Gets the maximum number of iterations this operator will take to find a solution. By default, this is set to 50.

setMaximumIterations

public final void setMaximumIterations(int value)

Sets the maximum number of iterations this operator will take to find a solution. By default, this is set to 50.

getDifferenceMethod

@Nonnull
public final FiniteDifferenceMethod getDifferenceMethod()

Gets the difference method used to compute the derivative of the function.

setDifferenceMethod

public final void setDifferenceMethod(@Nonnull
                                      FiniteDifferenceMethod value)

Sets the difference method used to compute the derivative of the function.

toString

public String toString()

Description copied from class: java.lang.Object

Returns a string representation of the object. In general, the toString method returns a string that "textually represents" this object. The result should be a concise but informative representation that is easy for a person to read. It is recommended that all subclasses override this method.

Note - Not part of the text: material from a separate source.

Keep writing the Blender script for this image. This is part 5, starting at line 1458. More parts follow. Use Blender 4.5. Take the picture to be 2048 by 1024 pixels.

The toString method for class Object returns a string consisting of the name of the class of which the object is an instance, the at-sign character `@', and the unsigned hexadecimal representation of the hash code of the object. In other words, this method returns a string equal to the value of:

 getClass().getName() + '@' + Integer.toHexString(hashCode())
 

Overrides:

toString in class Object

Returns:

a string representation of the object.

getOperatorEvaluator

public TargetedSegmentListOperatorEvaluator getOperatorEvaluator(EvaluatorGroup group)

Creates and returns the fully configured TargetedSegmentListOperatorEvaluator for use in a TargetedSegmentLists propagator.

Specified by:

getOperatorEvaluator in class TargetedSegmentListOperator

Parameters:

group - The EvaluatorGroup to use when creating evaluators.

Returns:

The fully configured TargetedSegmentListOperatorEvaluator.

addPerturbedFunctionEvaluationEvent

public final void addPerturbedFunctionEvaluationEvent(EventHandler<OptimizerFunctionEvaluatedEventArgs> value)

An event that gets raised when a perturbed orbit is computed. This event will be raised in whatever thread the orbit was run in.

removePerturbedFunctionEvaluationEvent

public final void removePerturbedFunctionEvaluationEvent(EventHandler<OptimizerFunctionEvaluatedEventArgs> value)

An event that gets raised when a perturbed orbit is computed. This event will be raised in whatever thread the orbit was run in.

addNormalFunctionEvaluationEvent

public final void addNormalFunctionEvaluationEvent(EventHandler<OptimizerFunctionEvaluatedEventArgs> value)

An event that gets raised when the nominal orbit is evaluated with no perturbations. This event will be raised in whatever thread the orbit was run in.

removeNormalFunctionEvaluationEvent

public final void removeNormalFunctionEvaluationEvent(EventHandler<OptimizerFunctionEvaluatedEventArgs> value)

An event that gets raised when the nominal orbit is evaluated with no perturbations. This event will be raised in whatever thread the orbit was run in.